> Provided material:
[start]
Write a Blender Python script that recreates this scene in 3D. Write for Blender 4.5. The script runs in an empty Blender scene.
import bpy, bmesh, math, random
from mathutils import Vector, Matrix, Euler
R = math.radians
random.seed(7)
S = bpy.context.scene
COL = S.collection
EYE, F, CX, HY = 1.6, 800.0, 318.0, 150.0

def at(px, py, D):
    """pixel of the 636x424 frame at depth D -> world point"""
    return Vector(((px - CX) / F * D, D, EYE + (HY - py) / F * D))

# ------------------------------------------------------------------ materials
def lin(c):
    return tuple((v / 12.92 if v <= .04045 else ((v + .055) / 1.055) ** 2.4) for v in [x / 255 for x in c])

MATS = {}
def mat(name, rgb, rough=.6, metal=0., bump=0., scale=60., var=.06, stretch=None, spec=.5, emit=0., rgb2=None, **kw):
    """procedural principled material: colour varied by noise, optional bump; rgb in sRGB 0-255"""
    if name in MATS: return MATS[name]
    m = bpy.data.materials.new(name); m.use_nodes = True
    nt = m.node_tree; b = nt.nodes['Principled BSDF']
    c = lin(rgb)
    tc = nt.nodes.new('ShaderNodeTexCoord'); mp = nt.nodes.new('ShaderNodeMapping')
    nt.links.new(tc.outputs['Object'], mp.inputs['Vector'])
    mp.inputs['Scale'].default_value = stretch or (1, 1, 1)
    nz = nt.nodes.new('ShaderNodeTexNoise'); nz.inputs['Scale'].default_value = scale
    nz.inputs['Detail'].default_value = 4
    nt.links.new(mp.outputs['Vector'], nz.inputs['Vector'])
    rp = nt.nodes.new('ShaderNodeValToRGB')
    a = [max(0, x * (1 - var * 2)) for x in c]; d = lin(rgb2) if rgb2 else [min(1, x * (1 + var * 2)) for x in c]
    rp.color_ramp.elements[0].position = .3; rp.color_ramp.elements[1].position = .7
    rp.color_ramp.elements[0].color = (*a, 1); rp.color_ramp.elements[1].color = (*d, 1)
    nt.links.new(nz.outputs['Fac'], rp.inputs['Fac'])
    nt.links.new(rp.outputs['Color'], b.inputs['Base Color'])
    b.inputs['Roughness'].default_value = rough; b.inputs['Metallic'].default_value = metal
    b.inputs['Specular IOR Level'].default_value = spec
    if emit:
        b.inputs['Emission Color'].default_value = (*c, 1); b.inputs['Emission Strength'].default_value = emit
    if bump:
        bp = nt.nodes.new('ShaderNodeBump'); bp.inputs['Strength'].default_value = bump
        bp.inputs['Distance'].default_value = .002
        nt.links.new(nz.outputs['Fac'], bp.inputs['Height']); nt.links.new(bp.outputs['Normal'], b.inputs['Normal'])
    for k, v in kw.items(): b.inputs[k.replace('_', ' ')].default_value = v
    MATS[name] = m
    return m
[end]
> The request:
Extract exactly the leading lines of the data, stopping at and including the line with "return tuple((v /".

> Output below:
Write a Blender Python script that recreates this scene in 3D. Write for Blender 4.5. The script runs in an empty Blender scene.
import bpy, bmesh, math, random
from mathutils import Vector, Matrix, Euler
R = math.radians
random.seed(7)
S = bpy.context.scene
COL = S.collection
EYE, F, CX, HY = 1.6, 800.0, 318.0, 150.0

def at(px, py, D):
    """pixel of the 636x424 frame at depth D -> world point"""
    return Vector(((px - CX) / F * D, D, EYE + (HY - py) / F * D))

# ------------------------------------------------------------------ materials
def lin(c):
    return tuple((v / 12.92 if v <= .04045 else ((v + .055) / 1.055) ** 2.4) for v in [x / 255 for x in c])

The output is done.